(Aim)
Pictures stay out of the copy; restate everything else in the material exactly.

----

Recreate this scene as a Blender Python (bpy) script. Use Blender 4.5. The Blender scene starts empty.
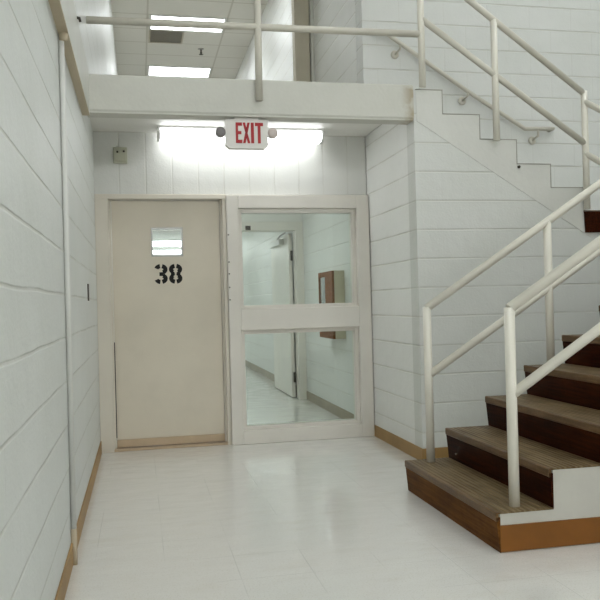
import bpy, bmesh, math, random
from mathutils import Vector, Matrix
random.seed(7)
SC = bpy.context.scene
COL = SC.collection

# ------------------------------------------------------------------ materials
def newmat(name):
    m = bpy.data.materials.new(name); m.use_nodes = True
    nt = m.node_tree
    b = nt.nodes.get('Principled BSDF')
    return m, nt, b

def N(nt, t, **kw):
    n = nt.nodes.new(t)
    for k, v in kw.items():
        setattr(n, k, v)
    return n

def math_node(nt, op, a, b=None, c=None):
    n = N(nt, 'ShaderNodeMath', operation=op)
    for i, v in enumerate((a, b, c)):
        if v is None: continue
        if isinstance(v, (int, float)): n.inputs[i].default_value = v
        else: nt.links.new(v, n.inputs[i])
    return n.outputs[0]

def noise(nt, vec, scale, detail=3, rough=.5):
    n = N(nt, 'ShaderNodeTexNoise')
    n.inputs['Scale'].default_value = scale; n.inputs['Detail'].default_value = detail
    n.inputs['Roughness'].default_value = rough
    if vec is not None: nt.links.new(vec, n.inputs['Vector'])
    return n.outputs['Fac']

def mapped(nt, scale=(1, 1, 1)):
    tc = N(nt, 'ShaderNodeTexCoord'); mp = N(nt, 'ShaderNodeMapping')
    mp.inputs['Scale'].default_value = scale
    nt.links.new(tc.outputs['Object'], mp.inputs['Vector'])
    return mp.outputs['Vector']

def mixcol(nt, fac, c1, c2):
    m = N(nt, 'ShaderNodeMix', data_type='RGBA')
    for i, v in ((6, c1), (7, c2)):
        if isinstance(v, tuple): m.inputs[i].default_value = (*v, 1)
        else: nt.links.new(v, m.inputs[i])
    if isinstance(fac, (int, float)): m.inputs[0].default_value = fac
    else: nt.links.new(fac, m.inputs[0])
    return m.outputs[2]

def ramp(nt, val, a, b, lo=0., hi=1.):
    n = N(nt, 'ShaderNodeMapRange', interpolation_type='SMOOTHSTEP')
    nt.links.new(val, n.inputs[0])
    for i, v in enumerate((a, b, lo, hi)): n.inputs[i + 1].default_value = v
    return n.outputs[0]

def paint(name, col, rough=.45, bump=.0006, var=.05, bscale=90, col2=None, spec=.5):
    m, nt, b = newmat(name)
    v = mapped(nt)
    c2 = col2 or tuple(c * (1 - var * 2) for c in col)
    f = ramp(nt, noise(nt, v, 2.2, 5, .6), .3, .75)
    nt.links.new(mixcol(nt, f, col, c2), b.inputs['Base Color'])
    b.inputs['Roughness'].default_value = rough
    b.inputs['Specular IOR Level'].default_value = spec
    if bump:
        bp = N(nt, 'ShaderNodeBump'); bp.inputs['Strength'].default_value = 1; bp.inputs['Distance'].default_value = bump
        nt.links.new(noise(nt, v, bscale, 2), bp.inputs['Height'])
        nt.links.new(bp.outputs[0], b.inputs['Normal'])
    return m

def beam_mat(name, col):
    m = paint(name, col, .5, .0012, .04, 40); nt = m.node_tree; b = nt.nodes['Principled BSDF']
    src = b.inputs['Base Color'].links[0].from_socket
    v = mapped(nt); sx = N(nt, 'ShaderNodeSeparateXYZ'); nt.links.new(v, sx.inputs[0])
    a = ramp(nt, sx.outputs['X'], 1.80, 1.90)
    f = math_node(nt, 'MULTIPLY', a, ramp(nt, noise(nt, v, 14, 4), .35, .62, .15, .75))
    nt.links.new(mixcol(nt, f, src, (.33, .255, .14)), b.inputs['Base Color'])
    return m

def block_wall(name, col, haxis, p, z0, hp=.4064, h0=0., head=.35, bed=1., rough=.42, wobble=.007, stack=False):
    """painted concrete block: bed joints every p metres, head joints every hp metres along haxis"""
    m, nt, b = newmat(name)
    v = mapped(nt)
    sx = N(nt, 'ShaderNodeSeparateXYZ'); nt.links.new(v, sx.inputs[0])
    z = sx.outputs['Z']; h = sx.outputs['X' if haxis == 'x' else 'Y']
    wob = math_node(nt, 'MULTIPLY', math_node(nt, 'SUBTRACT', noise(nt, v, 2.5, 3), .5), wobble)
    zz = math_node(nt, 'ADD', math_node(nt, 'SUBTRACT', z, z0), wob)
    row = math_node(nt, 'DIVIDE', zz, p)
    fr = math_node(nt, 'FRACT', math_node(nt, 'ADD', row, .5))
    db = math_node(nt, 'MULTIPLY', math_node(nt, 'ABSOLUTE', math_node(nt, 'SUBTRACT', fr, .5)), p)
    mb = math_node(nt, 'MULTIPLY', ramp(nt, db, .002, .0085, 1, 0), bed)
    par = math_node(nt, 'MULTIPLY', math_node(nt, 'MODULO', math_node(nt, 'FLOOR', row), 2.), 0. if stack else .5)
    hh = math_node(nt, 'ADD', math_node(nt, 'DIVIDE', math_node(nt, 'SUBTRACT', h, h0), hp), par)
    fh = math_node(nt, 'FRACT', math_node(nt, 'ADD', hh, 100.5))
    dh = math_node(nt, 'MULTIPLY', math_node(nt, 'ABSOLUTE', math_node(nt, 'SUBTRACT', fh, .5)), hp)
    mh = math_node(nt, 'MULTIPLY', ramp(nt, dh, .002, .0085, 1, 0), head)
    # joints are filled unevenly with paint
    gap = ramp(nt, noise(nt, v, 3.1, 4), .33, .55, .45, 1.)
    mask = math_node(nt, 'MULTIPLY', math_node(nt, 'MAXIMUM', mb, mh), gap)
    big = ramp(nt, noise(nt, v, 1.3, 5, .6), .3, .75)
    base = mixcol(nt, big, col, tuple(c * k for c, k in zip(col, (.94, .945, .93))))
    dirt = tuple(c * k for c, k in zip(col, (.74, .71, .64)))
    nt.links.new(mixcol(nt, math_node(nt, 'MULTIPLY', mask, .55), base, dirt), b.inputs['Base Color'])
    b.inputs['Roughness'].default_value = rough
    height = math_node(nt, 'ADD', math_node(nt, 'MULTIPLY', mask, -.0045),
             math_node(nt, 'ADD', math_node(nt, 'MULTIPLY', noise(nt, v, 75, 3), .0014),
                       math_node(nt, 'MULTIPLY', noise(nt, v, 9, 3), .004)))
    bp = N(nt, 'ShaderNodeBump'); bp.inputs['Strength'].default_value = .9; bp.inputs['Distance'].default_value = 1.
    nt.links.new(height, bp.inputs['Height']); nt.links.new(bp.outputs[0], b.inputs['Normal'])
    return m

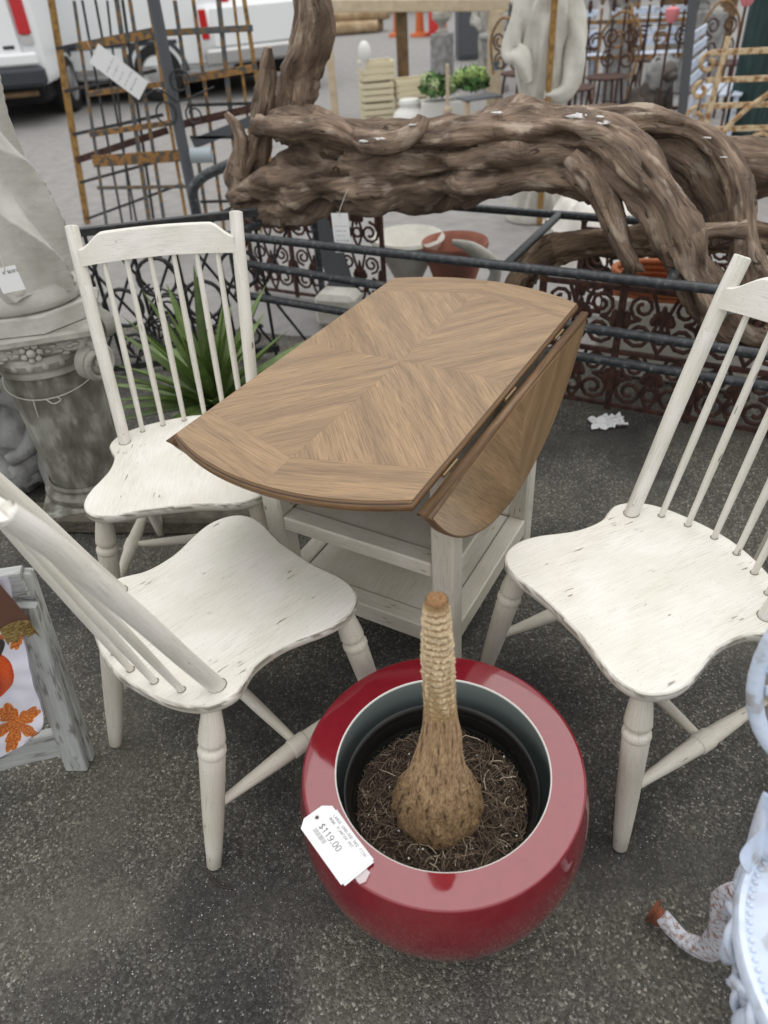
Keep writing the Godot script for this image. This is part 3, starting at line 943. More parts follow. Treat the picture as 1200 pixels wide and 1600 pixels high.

----

(The answer)
Recreate this scene as a Blender Python (bpy) script. Use Blender 4.5. The Blender scene starts empty.
import bpy, bmesh, math, random
from mathutils import Vector, Matrix
random.seed(7)
SC = bpy.context.scene
COL = SC.collection

# ------------------------------------------------------------------ materials
def newmat(name):
    m = bpy.data.materials.new(name); m.use_nodes = True
    nt = m.node_tree
    b = nt.nodes.get('Principled BSDF')
    return m, nt, b

def N(nt, t, **kw):
    n = nt.nodes.new(t)
    for k, v in kw.items():
        setattr(n, k, v)
    return n

def math_node(nt, op, a, b=None, c=None):
    n = N(nt, 'ShaderNodeMath', operation=op)
    for i, v in enumerate((a, b, c)):
        if v is None: continue
        if isinstance(v, (int, float)): n.inputs[i].default_value = v
        else: nt.links.new(v, n.inputs[i])
    return n.outputs[0]

def noise(nt, vec, scale, detail=3, rough=.5):
    n = N(nt, 'ShaderNodeTexNoise')
    n.inputs['Scale'].default_value = scale; n.inputs['Detail'].default_value = detail
    n.inputs['Roughness'].default_value = rough
    if vec is not None: nt.links.new(vec, n.inputs['Vector'])
    return n.outputs['Fac']

def mapped(nt, scale=(1, 1, 1)):
    tc = N(nt, 'ShaderNodeTexCoord'); mp = N(nt, 'ShaderNodeMapping')
    mp.inputs['Scale'].default_value = scale
    nt.links.new(tc.outputs['Object'], mp.inputs['Vector'])
    return mp.outputs['Vector']

def mixcol(nt, fac, c1, c2):
    m = N(nt, 'ShaderNodeMix', data_type='RGBA')
    for i, v in ((6, c1), (7, c2)):
        if isinstance(v, tuple): m.inputs[i].default_value = (*v, 1)
        else: nt.links.new(v, m.inputs[i])
    if isinstance(fac, (int, float)): m.inputs[0].default_value = fac
    else: nt.links.new(fac, m.inputs[0])
    return m.outputs[2]

def ramp(nt, val, a, b, lo=0., hi=1.):
    n = N(nt, 'ShaderNodeMapRange', interpolation_type='SMOOTHSTEP')
    nt.links.new(val, n.inputs[0])
    for i, v in enumerate((a, b, lo, hi)): n.inputs[i + 1].default_value = v
    return n.outputs[0]

def paint(name, col, rough=.45, bump=.0006, var=.05, bscale=90, col2=None, spec=.5):
    m, nt, b = newmat(name)
    v = mapped(nt)
    c2 = col2 or tuple(c * (1 - var * 2) for c in col)
    f = ramp(nt, noise(nt, v, 2.2, 5, .6), .3, .75)
    nt.links.new(mixcol(nt, f, col, c2), b.inputs['Base Color'])
    b.inputs['Roughness'].default_value = rough
    b.inputs['Specular IOR Level'].default_value = spec
    if bump:
        bp = N(nt, 'ShaderNodeBump'); bp.inputs['Strength'].default_value = 1; bp.inputs['Distance'].default_value = bump
        nt.links.new(noise(nt, v, bscale, 2), bp.inputs['Height'])
        nt.links.new(bp.outputs[0], b.inputs['Normal'])
    return m

def beam_mat(name, col):
    m = paint(name, col, .5, .0012, .04, 40); nt = m.node_tree; b = nt.nodes['Principled BSDF']
    src = b.inputs['Base Color'].links[0].from_socket
    v = mapped(nt); sx = N(nt, 'ShaderNodeSeparateXYZ'); nt.links.new(v, sx.inputs[0])
    a = ramp(nt, sx.outputs['X'], 1.80, 1.90)
    f = math_node(nt, 'MULTIPLY', a, ramp(nt, noise(nt, v, 14, 4), .35, .62, .15, .75))
    nt.links.new(mixcol(nt, f, src, (.33, .255, .14)), b.inputs['Base Color'])
    return m

def block_wall(name, col, haxis, p, z0, hp=.4064, h0=0., head=.35, bed=1., rough=.42, wobble=.007, stack=False):
    """painted concrete block: bed joints every p metres, head joints every hp metres along haxis"""
    m, nt, b = newmat(name)
    v = mapped(nt)
    sx = N(nt, 'ShaderNodeSeparateXYZ'); nt.links.new(v, sx.inputs[0])
    z = sx.outputs['Z']; h = sx.outputs['X' if haxis == 'x' else 'Y']
    wob = math_node(nt, 'MULTIPLY', math_node(nt, 'SUBTRACT', noise(nt, v, 2.5, 3), .5), wobble)
    zz = math_node(nt, 'ADD', math_node(nt, 'SUBTRACT', z, z0), wob)
    row = math_node(nt, 'DIVIDE', zz, p)
    fr = math_node(nt, 'FRACT', math_node(nt, 'ADD', row, .5))
    db = math_node(nt, 'MULTIPLY', math_node(nt, 'ABSOLUTE', math_node(nt, 'SUBTRACT', fr, .5)), p)
    mb = math_node(nt, 'MULTIPLY', ramp(nt, db, .002, .0085, 1, 0), bed)
    par = math_node(nt, 'MULTIPLY', math_node(nt, 'MODULO', math_node(nt, 'FLOOR', row), 2.), 0. if stack else .5)
    hh = math_node(nt, 'ADD', math_node(nt, 'DIVIDE', math_node(nt, 'SUBTRACT', h, h0), hp), par)
    fh = math_node(nt, 'FRACT', math_node(nt, 'ADD', hh, 100.5))
    dh = math_node(nt, 'MULTIPLY', math_node(nt, 'ABSOLUTE', math_node(nt, 'SUBTRACT', fh, .5)), hp)
    mh = math_node(nt, 'MULTIPLY', ramp(nt, dh, .002, .0085, 1, 0), head)
    # joints are filled unevenly with paint
    gap = ramp(nt, noise(nt, v, 3.1, 4), .33, .55, .45, 1.)
    mask = math_node(nt, 'MULTIPLY', math_node(nt, 'MAXIMUM', mb, mh), gap)
    big = ramp(nt, noise(nt, v, 1.3, 5, .6), .3, .75)
    base = mixcol(nt, big, col, tuple(c * k for c, k in zip(col, (.94, .945, .93))))
    dirt = tuple(c * k for c, k in zip(col, (.74, .71, .64)))
    nt.links.new(mixcol(nt, math_node(nt, 'MULTIPLY', mask, .55), base, dirt), b.inputs['Base Color'])
    b.inputs['Roughness'].default_value = rough
    height = math_node(nt, 'ADD', math_node(nt, 'MULTIPLY', mask, -.0045),
             math_node(nt, 'ADD', math_node(nt, 'MULTIPLY', noise(nt, v, 75, 3), .0014),
                       math_node(nt, 'MULTIPLY', noise(nt, v, 9, 3), .004)))
    bp = N(nt, 'ShaderNodeBump'); bp.inputs['Strength'].default_value = .9; bp.inputs['Distance'].default_value = 1.
    nt.links.new(height, bp.inputs['Height']); nt.links.new(bp.outputs[0], b.inputs['Normal'])
    return m

Keep writing the Godot script for this image. This is part 3, starting at line 943. More parts follow. Treat the picture as 1200 pixels wide and 1600 pixels high.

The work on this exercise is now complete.